La lluvia de materiales volcánicos continuó durante horas, sepultando las ciudades de Pompeya, Herculano y Stabia bajo toneladas de rocas y ceniza. Por fin, cuando la furia desatada del volcán se apaciguó, nada quedaba de las poblaciones. Los restos fueron presa de saqueadores hasta que el tiempo borró definitivamente de la memoria de los romanos el recuerdo de las ciudades. Fue en el siglo XVIII cuando, ante el asombro del mundo ilustrado, comenzaron a desenterrarse casas, palacios, teatros, bodegas, incluso burdeles, y la tremenda tragedia de los habitantes de Pompeya sirvió, al fin, para mostrarnos los detalles de la vida diaria de una ciudad romana del siglo I. No quisiera acabar esta pequeña reseña sobre la infortunada Pompeya sin dejar constancia de algunas curiosidades sobre su historia.

  • Existen estudios que afirman que la energía térmica liberada durante la erupción del Vesubio en el año 70 podría haber sido aproximadamente de unas 100.000 veces la de la bomba atómica que se lanzó sobre Hiroshima en el año 1945.
  • No se sabe a ciencia cierta cuántas personas murieron durante la erupción, pero la cifra podría estar entre 2.000 y 3.000.
  • La erupción cambió el curso del río Sarno e hizo desaparecer la playa.
  • Los terribles hechos tuvieron un testigo de excepción. Nada más y nada menos que el naturalista, escritor, científico e historiador, entre otras muchas cosas, Plinio el Viejo. Éste era, en el momento de los hechos, prefecto de la flota romana de Misenum. Emocionado ante la magnitud de la erupción, quiso observar de cerca el fenómeno, a la par que socorrer a algunos de sus amigos. La furia del volcán le obligó a amarrar sus barcos en Stabia, donde acabó muriendo, víctima de la nube tóxica, al querer observar el fenómeno de cerca. Conocemos estos hechos por su sobrino, conocido como Plinio el Joven, quien los relató posteriormente en unas cartas remitidas al historiador Tácito.

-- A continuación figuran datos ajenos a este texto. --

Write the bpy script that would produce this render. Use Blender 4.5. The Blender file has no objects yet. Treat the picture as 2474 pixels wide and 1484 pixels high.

  • Los primeros trabajos arqueológicos comenzaron en Pompeya a instancias del rey Carlos VII de Nápoles, que posteriormente fue rey de España con el nombre de Carlos III. El director de los trabajos fue el ingeniero militar, y también español, Roque Joaquín de Alcubierre.
  • Las excavaciones han revelado muchísimos pormenores, aparentemente insignificantes, que nos dan idea de la vida cotidiana en la ciudad. Por ejemplo, se han conservado pintadas de carácter político e incluso pornográfico, carteles advirtiendo de la presencia de un perro guardián especialmente agresivo, cientos de tabernas y casas de comida rápida donde los pompeyanos hacían un alto para tomar un bocado.
  • Los estamentos científicos llevan tiempo advirtiendo de la "segunda destrucción de Pompeya", esta vez víctima de la desidia institucional y del vandalismo de algunos visitantes. Frescos de más de 2.000 años de antigüedad con pintadas, basura arrojada dentro de las casas, toda una agresión que ha llevado al gobierno italiano a cerrar gran parte de las casas y a establecer planes de control de las excavaciones.
  • Pompeya recibe anualmente unos 2.500.000 de turistas.
  • El grupo británico Pink Floyd grabó algunas canciones en el anfiteatro de Pompeya durante el año 1972.
  • Existen muchísimos documentales y filmes sobre Pompeya. Uno de los más recomendables es "Pompeya: el último día". Producido por la BBC (nuevamente, gracias) combina magistralmente ficción y documental para hacernos comprender los terribles momentos por los que pasaron los habitantes de la ciudad.